Above are the three successful 2022 entries. Poppy was taken with the Leica Q2, Men of the Cloth with the Leica Q and Surfers at Sunrise with the good old iPhone SE. All three were shot in colour and converted to monochrome in trust old Silver Efex Pro.

Read more from John Shingleton

Visit John’s blog, The Rolling Road


  1. Congratulations! Have you shown the surfers one here before? The first and last time I entered a competition was in ‘81.

  2. I do hope you are well John, these are lovely images, and deserving of their accolades – Poppy looks like mischief, and that long shadow on the beach is one of those events we all dream about.

    Keep safe, best Dave

  3. Well deserved recognition! I always enjoy your images and inspired by many of them. Looking forward to more!

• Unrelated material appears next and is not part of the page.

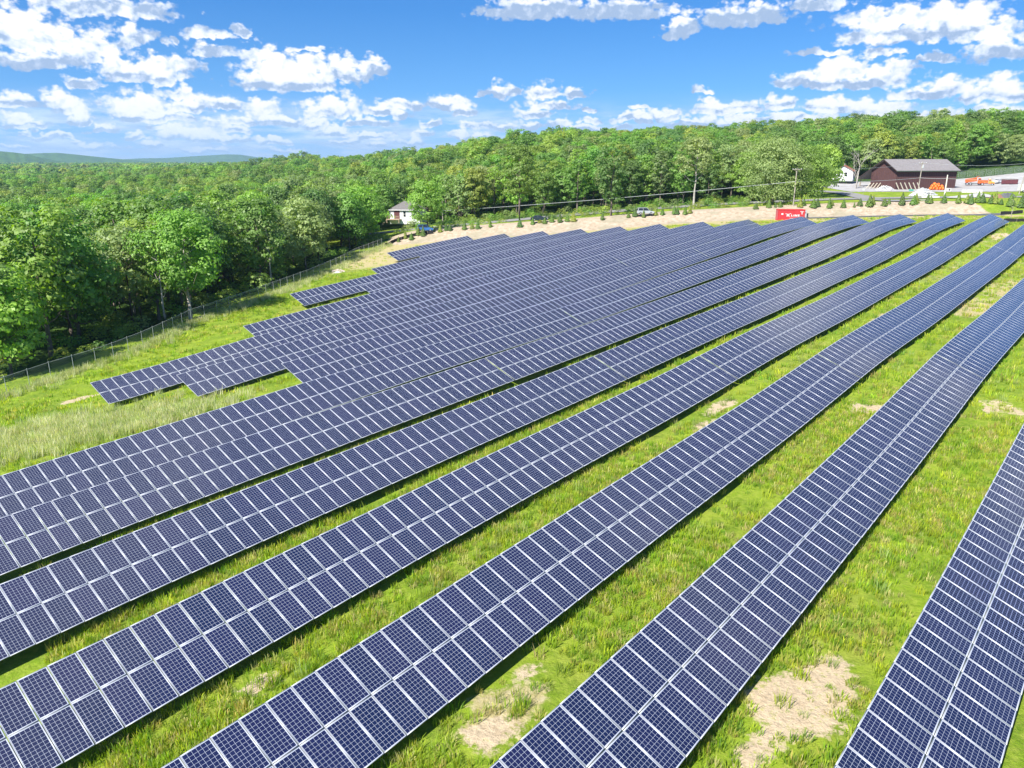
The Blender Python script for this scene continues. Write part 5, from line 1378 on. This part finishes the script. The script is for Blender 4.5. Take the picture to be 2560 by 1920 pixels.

  4. Well done, John. Great images, I really like the ‘Men of the Cloth’ photo. It is difficult to win in such competitions and even more difficult to run the competitions. Judges and curators have to make choices and there are always more entries that don’t succeed than actual winners. The first step is usually short listing and there are software tools that aid the shortlisting, but the final decisions always involve human beings. Some of the bigger prizes e.g. Prix Pictet and Oskar Barnack also require nomination, usually by an experienced curator, which adds another layer.


  5. I thought perhaps you had acquired a mono Q and seen the pictures in mono from the start! They are simply beautiful conversions. Thanks for sharing, John.

  6. Wonderful images that deserve the highest recognition. I think it just means in future you will have to have a camera welded to your forehead so you miss nothing. I love the surfers shot – very evocative!